Although he was on familiar terms with the Progressive Artists’ Group, who were active in Mumbai when he arrived in the city in his youth, he did not always see eye to eye with them as he felt they fell back on the avant-garde ideas of the West for inspiration, forgetting home-grown traditions. For the storyteller that Narayan was, Indian miniatures, Ajanta frescoes, other Oriental aesthetic legacies mattered as much as Marc Chagall, Henri Matisse, William Blake, William Morris, Maurice Denis and the medieval illuminated manuscripts of Europe.

The Mumbai-based Marg Foundation — which, in its 75th year, has embarked on a new journey under the stewardship of CEO Rizio B Yohannan — has chosen to kick off its series ‘The Indian Modern’ on lesser known but worthy enough Indian artists with this informative monograph on Narayan, who never enjoyed the renown that he so richly deserved. The saffron cover is probably a nondescript detail from one of Narayan’s works.

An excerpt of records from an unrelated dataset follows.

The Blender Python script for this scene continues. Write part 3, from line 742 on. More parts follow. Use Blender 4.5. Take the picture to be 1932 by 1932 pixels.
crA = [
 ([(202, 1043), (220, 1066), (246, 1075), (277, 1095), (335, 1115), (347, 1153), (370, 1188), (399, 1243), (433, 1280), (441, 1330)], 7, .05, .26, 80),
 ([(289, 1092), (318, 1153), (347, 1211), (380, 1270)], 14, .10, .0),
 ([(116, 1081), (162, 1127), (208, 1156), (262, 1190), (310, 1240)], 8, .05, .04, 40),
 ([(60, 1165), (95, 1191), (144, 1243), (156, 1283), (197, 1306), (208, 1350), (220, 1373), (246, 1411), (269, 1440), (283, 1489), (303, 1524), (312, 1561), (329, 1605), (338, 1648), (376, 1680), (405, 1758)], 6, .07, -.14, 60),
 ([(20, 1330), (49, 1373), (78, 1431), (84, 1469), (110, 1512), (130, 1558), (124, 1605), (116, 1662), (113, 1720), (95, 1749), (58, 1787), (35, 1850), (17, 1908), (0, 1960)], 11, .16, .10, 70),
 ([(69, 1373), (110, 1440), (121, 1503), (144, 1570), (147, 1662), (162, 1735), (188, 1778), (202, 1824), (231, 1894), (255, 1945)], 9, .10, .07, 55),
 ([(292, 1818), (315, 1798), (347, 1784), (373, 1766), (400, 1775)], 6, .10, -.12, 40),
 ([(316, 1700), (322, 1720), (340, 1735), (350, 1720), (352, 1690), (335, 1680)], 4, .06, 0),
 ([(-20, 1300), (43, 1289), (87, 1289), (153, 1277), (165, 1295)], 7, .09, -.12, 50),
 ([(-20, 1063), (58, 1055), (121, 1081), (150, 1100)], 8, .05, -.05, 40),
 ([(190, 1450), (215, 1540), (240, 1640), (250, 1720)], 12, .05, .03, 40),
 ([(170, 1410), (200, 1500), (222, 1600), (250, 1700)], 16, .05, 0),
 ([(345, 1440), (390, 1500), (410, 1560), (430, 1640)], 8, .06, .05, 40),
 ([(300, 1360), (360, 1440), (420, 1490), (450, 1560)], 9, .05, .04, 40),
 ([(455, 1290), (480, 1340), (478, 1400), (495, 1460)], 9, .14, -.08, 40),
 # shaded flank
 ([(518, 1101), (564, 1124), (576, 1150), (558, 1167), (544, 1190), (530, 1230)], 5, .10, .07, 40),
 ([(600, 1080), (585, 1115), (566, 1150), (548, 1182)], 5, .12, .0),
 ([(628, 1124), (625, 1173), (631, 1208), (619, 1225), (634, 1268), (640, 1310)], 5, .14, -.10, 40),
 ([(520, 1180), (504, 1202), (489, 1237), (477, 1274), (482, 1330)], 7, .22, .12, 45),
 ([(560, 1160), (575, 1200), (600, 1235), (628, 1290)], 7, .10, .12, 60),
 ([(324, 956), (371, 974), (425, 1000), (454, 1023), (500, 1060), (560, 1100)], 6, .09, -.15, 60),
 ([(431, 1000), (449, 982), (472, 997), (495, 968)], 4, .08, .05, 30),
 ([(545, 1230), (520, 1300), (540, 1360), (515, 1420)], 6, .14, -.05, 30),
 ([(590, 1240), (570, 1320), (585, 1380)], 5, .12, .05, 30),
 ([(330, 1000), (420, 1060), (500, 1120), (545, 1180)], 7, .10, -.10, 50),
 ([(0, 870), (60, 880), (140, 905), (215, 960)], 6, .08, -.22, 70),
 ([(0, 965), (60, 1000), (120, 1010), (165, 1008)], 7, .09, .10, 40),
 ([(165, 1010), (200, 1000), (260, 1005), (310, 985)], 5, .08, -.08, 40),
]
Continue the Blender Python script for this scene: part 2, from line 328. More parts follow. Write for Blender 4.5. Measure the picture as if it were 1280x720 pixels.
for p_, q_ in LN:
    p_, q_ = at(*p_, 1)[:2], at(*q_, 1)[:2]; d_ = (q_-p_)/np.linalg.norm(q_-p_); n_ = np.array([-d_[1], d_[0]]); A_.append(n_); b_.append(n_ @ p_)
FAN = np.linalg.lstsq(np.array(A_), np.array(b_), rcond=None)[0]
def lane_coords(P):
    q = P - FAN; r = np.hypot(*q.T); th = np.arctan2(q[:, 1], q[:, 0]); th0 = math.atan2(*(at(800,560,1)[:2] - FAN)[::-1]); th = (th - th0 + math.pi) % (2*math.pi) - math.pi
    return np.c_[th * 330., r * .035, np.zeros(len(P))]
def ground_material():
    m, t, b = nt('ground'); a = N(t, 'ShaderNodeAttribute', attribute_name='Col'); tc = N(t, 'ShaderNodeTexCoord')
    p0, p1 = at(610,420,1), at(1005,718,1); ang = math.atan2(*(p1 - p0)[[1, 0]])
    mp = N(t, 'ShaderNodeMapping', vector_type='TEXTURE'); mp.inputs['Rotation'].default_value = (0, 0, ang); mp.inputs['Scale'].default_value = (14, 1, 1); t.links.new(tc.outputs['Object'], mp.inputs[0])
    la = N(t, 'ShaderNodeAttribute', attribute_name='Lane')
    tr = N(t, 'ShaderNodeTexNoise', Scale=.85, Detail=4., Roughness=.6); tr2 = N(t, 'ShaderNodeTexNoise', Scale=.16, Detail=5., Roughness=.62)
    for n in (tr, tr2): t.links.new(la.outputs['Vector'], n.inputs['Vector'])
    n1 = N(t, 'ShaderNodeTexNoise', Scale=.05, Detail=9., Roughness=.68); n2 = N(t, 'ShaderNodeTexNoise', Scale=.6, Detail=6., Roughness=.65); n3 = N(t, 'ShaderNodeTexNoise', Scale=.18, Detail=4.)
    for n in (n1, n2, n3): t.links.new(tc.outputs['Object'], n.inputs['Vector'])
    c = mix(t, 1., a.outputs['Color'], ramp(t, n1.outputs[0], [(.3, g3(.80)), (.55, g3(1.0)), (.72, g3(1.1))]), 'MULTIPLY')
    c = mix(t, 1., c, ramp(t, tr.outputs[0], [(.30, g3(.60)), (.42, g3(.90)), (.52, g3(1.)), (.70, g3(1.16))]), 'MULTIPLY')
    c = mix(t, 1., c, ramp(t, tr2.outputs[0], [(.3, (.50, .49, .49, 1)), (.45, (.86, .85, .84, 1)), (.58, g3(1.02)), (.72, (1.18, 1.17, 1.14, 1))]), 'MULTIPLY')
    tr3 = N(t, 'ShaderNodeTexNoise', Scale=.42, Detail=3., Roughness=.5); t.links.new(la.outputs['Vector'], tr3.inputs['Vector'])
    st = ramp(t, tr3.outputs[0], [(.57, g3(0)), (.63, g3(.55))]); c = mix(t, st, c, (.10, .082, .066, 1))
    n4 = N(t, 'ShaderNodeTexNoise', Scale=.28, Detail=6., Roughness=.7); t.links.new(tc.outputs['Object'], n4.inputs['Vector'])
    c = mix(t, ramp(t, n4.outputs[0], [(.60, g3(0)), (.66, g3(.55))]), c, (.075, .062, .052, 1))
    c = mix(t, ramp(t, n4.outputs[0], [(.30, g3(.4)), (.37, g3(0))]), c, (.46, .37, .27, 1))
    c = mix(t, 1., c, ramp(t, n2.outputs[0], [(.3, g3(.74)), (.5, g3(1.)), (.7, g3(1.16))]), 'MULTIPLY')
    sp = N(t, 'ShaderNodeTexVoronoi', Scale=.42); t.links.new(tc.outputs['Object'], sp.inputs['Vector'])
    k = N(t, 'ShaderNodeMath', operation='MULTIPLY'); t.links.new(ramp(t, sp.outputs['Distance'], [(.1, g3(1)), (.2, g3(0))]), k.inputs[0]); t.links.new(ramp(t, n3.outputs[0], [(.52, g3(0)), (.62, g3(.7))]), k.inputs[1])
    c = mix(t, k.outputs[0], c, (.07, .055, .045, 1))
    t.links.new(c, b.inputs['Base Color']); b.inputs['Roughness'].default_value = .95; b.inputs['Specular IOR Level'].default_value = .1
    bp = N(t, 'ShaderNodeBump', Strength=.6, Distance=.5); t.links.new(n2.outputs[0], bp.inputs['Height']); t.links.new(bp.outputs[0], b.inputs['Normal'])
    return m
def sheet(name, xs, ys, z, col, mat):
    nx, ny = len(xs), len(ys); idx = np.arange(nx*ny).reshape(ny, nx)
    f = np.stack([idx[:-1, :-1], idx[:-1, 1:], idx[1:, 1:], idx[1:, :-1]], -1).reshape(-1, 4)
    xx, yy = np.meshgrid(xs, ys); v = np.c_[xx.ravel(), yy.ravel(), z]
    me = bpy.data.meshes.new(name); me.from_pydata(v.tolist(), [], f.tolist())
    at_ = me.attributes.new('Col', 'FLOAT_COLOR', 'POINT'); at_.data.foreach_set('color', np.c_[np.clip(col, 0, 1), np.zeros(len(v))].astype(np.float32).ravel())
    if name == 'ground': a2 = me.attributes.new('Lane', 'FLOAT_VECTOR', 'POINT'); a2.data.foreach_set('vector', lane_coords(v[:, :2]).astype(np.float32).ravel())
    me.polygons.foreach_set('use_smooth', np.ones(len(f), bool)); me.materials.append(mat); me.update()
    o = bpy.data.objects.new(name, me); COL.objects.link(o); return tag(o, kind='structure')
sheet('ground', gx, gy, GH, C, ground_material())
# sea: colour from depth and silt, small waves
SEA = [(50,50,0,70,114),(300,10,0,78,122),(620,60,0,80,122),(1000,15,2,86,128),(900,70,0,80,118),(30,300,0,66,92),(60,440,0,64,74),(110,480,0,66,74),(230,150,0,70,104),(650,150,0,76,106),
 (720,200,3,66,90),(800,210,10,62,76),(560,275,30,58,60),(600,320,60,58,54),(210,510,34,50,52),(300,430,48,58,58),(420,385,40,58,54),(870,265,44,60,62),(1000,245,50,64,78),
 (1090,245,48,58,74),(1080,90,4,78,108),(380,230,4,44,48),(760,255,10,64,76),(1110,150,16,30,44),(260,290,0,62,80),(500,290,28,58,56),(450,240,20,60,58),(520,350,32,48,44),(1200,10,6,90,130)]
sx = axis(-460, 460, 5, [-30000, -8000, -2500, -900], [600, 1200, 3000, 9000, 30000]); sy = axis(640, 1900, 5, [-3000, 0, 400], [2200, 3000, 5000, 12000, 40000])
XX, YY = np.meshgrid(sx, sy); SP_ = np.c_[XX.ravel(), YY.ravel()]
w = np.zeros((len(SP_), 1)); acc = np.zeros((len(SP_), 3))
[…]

Author Prema Viswanathan had earlier reported for leading Indian newspapers from Mumbai, Delhi and Singapore and interviewed well-known artists. She had the privilege of meeting Narayan — “a very modest man with a smile on his face and a tin of paan masala in his pocket” — in the 1980s, while she was working at The Times of India , Mumbai; the artist in his khadi kurta and pyjama would come to deliver his articles and sketches to the newspaper office. She had started on this project in 2009, but it remained in cold storage till recently. The profusely illustrated paperback (many photographs of the artist and his family and friends) opens with a rather rambling piece by Yohannan as she presents the book, followed by Ranjit Hoskote’s introduction. Poet, curator and cultural theorist, Hoskote knew Narayan from his late teens when he himself started writing.

Narayan was born in Secunderabad, but he lost his mother with whom he shared a close relationship when he was 13. His grandmother was the only one in his family who lent him support at home. Little wonder that women, some from mythology such as Savitri, are symbols of power and strength in his works. Viswanathan has, with admirable tenacity and acuity, dug up the biographical details of the artist and sensitively analysed the various themes that recur in his paintings and writings, although, occasionally, she stretches it a bit too far — equating the introduction of the “observer” in Badri’s paintings with “Brechtian disengagement” is perhaps an exaggeration.

Narayan was estranged from his father who had to support a huge family on his meagre income. He left home when he was 16 armed only with a school certificate. Narayan landed odd jobs to sustain himself, but continued to write poems and stories and filled up his sketchbook with his drawings. By 19, he had begun contributing to a leading magazine, and after he won a prize for a small painting in an all-India painting exhibition, he managed to visit Bombay and hold a solo show at the Jehangir Art Gallery in 1955, no mean achievement for one so young.

Bombay was his home for half a century when he lived in penury with his wife and two daughters in a one-room flat in Chembur. Narayan enjoyed close relations with senior artists such as KK Hebbar and Hari Ambadas Gade, who was his mentor. He wrote and painted tirelessly all his life but he had little interest in making money, although the Indian art market had started gaining recognition even abroad in his lifetime and many of his contemporaries had made fortunes for themselves. He spent the last days of his life in Bengaluru but his mindset never changed.

This is indeed an admirable quality, but does it warrant mention from time to time in the text? This overkill could easily have been avoided had the book been more tightly edited. The book’s biggest drawback is that it has important nuggets of information strewn throughout, nuggets that needed to be collated instead of allowing them to stray.